I’d like there to be a “cover your ass” option, perhaps in the school enrollment contract, that gives administrators protection against crap like that. If the administrators are going to be damned if they do and damned if they don’t…well, I’ll take the lesser of the two damnations.

To all the parents whining, “You overreacted,” fuck you. Better kids kept at home than dead kids. It’s as if you woud prefer a stack of dead kids, to vindicate your wonderful 20-20 hindsight.

Huh?

School bus accidents. Los Angeles traffic is that bad!

There would be no dead kids. It would just be a cynical plot to take our guns away. The same lady and other actors would show up at the scene. the FBI would recycle the same crime scene photos and evidence. Never happened.

It’s a SCHOOL DISTRICT. It’s not some high-speed governmental agency with a lot of resources for assessing these kinds of things. It’s an organization headed by elected officials, and for the most part, run by educators, not administrators.

I can’t fault them for not really knowing what to do. I wouldn’t expect a bunch of elected numbskulls and a bunch of teachers to know how to handle a potential terrorist event. That’s absurd.

Then they should defer to the FBI and the police. They should ask the people actually qualified to deal with the situation, and do what they tell them.

Exactly. Is this their first BBQ? If so, they need to give it up to someone who has been to a few. Every kid who doesn’t want to take a test now has a way out. Hard to imagine schools don’t get threats like this all the time.

News reports (KNX News Radio, CBS news affiliate) say that’s exactly what happened. The decision was made in conjunction with the FBI.

If that’s the case, why is everyone talking about the LAUSD?

And the district is a police department, with its own SWAT team and everything. This isn’t a little one-building district on the prairies. This is a massive institution with more resources than the large majority of cities in the country.

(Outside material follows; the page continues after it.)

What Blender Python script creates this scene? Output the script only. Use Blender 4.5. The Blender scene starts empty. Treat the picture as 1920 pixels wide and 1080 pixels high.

Or think about it this way: if the threat was real, it meant that somone or some people wanted to murder schoolchildren. IF you know that, why would you send them off to spend the day, in the most cases, to be unsupervised by adults for a day? By most cases, I refer to the fact that normal families with kids need both parents to work full time to make ends meet.

I hate the Monday morning quarterbacks. The district had less than an hour to react to a threat to murder hundreds of children and the city has been on edge since the San Bernadino massacre… whose investigation is still underway.

Ftr threats come in all the time to school districts but this one seemed credible to them since it mentioned a lot of specifics and the IP address came from Frankfort.

In hindsight, LAUSD overreacted. But if the same threat came in to Sandy Hook and they did nothing & sent the kids to school to be killed, would everyone say they acted appropriately? Doubtful.

“In conjunction with” in the context of a few hours lead might be a bit misleading.

A couple of reports I heard noted that the New York system is run by the city so that the school administration was in direct contact with the police while the Los Angeles system is an independent entity that had to go “outside” to consult with Homeland Security.

In these cases, it is not a matter of who is getting what information, but how direct the existing lines of communication are among all the involved parties that are needed to make an informed decision in a limited amount of time.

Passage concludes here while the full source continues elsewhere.